Each line from the top of the listing through the one holding "1, ZL, SLt)" should be restated word for word, with nothing added and no pictures.

= = =

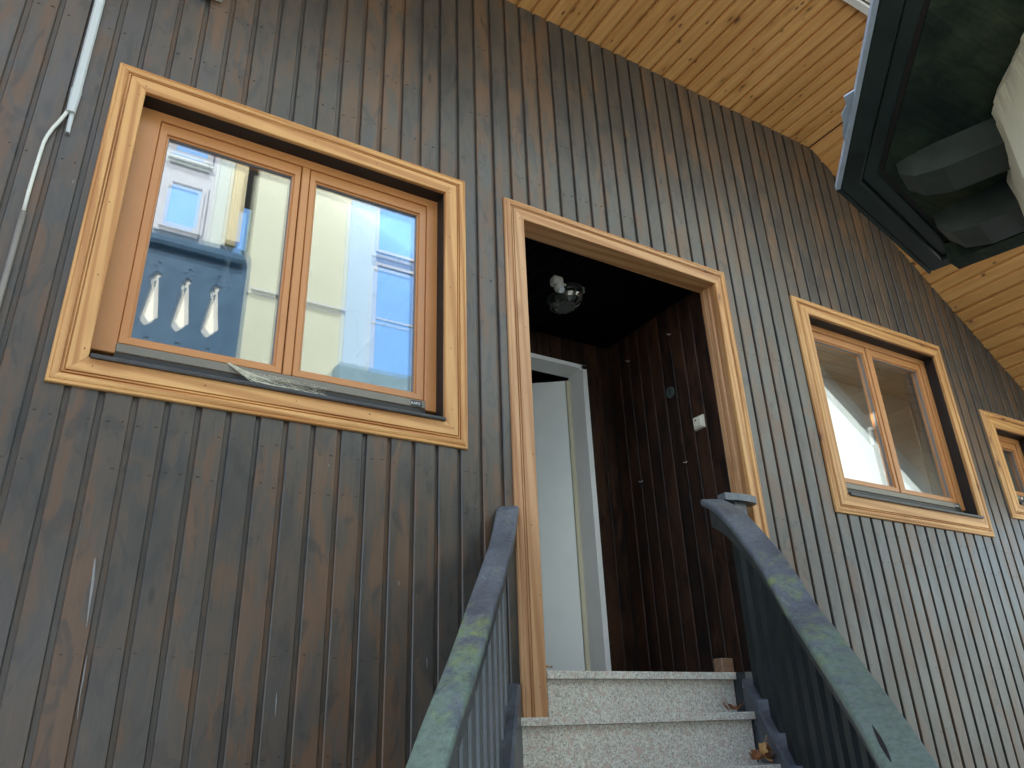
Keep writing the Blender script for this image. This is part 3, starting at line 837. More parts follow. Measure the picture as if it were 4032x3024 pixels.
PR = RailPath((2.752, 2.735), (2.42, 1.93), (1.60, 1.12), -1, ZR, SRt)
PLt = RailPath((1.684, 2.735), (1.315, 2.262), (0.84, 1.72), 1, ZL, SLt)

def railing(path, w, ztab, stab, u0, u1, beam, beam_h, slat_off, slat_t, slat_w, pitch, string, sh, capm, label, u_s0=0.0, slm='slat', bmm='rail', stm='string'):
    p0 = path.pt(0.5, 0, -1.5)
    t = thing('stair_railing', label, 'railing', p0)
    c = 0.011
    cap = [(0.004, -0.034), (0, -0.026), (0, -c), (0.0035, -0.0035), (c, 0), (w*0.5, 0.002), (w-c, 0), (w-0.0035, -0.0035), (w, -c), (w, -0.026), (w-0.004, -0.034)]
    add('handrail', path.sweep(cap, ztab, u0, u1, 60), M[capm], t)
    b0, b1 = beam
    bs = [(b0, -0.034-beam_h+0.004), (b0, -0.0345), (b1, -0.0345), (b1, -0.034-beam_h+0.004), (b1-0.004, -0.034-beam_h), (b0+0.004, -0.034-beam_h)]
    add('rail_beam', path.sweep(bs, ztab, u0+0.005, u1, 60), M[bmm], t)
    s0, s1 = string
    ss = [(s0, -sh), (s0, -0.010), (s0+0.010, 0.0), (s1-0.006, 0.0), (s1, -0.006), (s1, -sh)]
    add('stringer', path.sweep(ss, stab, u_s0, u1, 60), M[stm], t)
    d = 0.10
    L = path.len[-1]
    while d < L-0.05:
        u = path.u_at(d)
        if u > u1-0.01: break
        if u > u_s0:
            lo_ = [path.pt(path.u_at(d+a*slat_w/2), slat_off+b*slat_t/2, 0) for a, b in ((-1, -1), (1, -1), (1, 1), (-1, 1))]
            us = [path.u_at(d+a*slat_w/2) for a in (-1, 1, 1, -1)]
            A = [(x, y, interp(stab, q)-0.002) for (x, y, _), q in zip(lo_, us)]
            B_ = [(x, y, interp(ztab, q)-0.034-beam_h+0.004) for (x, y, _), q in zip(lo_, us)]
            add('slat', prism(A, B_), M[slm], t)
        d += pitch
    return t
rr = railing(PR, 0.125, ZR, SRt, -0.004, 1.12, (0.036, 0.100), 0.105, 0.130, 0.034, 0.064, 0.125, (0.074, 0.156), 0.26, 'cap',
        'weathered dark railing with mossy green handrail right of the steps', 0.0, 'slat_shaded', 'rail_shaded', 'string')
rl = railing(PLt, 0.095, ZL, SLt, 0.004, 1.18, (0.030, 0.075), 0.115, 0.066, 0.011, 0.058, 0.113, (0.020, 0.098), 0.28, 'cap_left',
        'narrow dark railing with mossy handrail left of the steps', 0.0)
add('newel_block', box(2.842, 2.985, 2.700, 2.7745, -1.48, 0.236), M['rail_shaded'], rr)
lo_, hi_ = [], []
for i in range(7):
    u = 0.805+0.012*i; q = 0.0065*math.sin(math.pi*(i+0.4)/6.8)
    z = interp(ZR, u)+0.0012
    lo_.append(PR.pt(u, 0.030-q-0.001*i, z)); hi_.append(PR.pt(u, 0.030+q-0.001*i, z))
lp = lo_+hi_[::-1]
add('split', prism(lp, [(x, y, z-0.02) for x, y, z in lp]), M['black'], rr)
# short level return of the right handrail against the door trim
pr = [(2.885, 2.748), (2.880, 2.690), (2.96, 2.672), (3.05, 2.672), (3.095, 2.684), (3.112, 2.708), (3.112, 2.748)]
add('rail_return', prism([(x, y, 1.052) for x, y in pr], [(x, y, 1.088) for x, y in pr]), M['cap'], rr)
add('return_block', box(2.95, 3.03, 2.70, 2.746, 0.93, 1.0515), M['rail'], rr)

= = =

▶ [Written solution]:
Keep writing the Blender script for this image. This is part 3, starting at line 837. More parts follow. Measure the picture as if it were 4032x3024 pixels.
PR = RailPath((2.752, 2.735), (2.42, 1.93), (1.60, 1.12), -1, ZR, SRt)
PLt = RailPath((1.684, 2.735), (1.315, 2.262), (0.84, 1.72), 1, ZL, SLt)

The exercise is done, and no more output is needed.